New players are changing the game.

Financial technology is among the fastest growing areas in technology innovation. According to Fintech Global, in 2018 the global Fintech sector raised an astonishing $41.7 billion dollars in investments. And according to PwC’s 2017 Global Fintech Report, “82% of incumbents expect to increase FinTech partnerships in the next 3-5 years.”

“You have how money can be managed and moved because there’s going to be more change in the next five years in financial services than happened in the past 30.” -Dan Schulman, CEO, PayPal

A global, multinational phenomenon

Fintech hubs are emerging all around the world. While traditional finance centers including the US and the UK still dominate, there are additional countries whose presence is being felt in the market. Australia, China, and Israel, for example, are all likely to play a role in the growing global fintech ecosystem.


"If you want to see the future of fintech, just go to China." (Edith Yeung, managing partner of Proof of Capital).

Chinese consumers are digitally savvy and are not wary of sharing personal information. This makes China an excellent testing ground for Fintechs that are looking to test out products and drive adoption.

According to Mordor Intelligence, when it comes to worldwide digital payments in 2017, almost half were made in China through apps like Alipay andWeChat.

China has been at the forefront of fintech growth and is the largest fintech market in the world. According to an analysis conducted by Accenture, the value of fintech deals in China in 2018 was $25.5 billion. This sum is a nine-fold increase over the previous year and accounts for 46% of all fintech investments globally in 2018.

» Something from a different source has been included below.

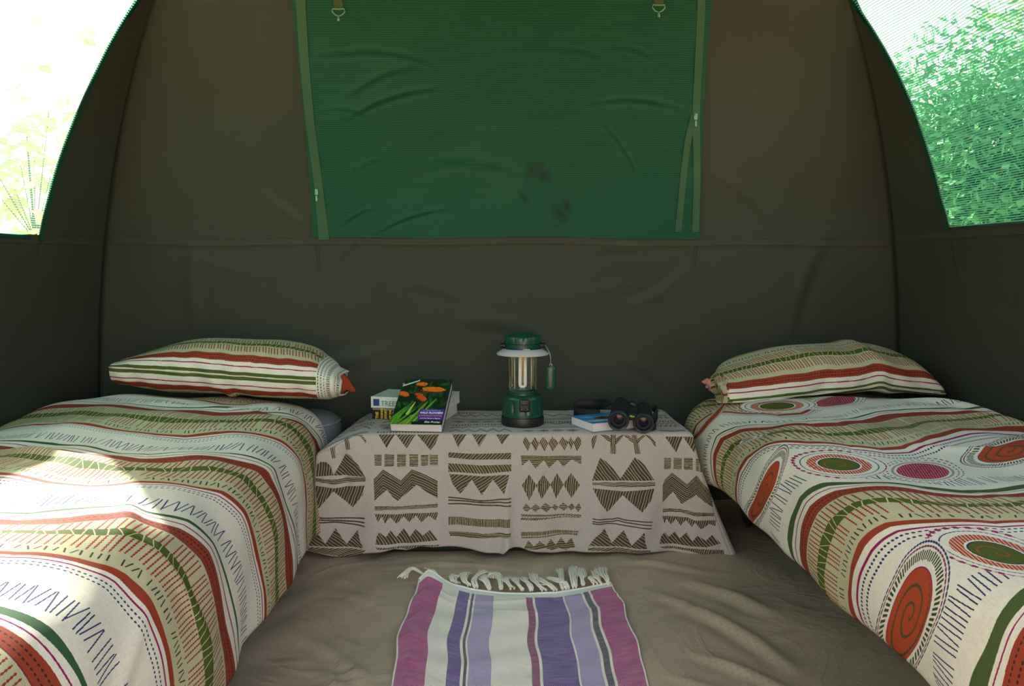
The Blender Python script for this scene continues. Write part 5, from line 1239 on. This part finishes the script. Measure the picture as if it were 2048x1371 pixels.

Start-up Nation is embracing fintech. According to data from the Bank of Israel, the 600 fintech companies currently operating in Israel are shaping the global finance industry.

Cross-border payment platform Payoneer and crowdfunding platform OurCrowd are just two of the country’s leading fintechs.

Additional promising startups include Datarails, which allows finance professionals to access and leverage financial and operational data regardless of technical competency, as well as Credorax, which provides a banking solution for eCommerce.


According to KPMG, there are currently 629 active fintechs in Australia, an 8% increase since September 2018. In 2018 alone, Australian Fintech resulted in $600M USD over 28 deals.

Judo capital, founded in 2016, provides an online lending platform for small and medium Enterprises (SMEs). Offering credit ranging from $250,000 to $5,000,000, the company enables them to enjoy financing solutions for their business needs.

Another up and coming Aussie fintech company is MoneyPlace. Founded in 2014, Moneyplace is an online marketplace that uses peer-to-peer lending to connect investors with creditworthy borrowers looking for personal loans.

Opportunities exist in new markets

While the US dominates Forbes’ most innovative fintech companies 2019 list, its worth keeping in mind that the country does not exist in a vacuum. Global players, that aren’t among the G6, are seeing their fintech industries mature and thrive. As such, investors and innovators alike should take this into account.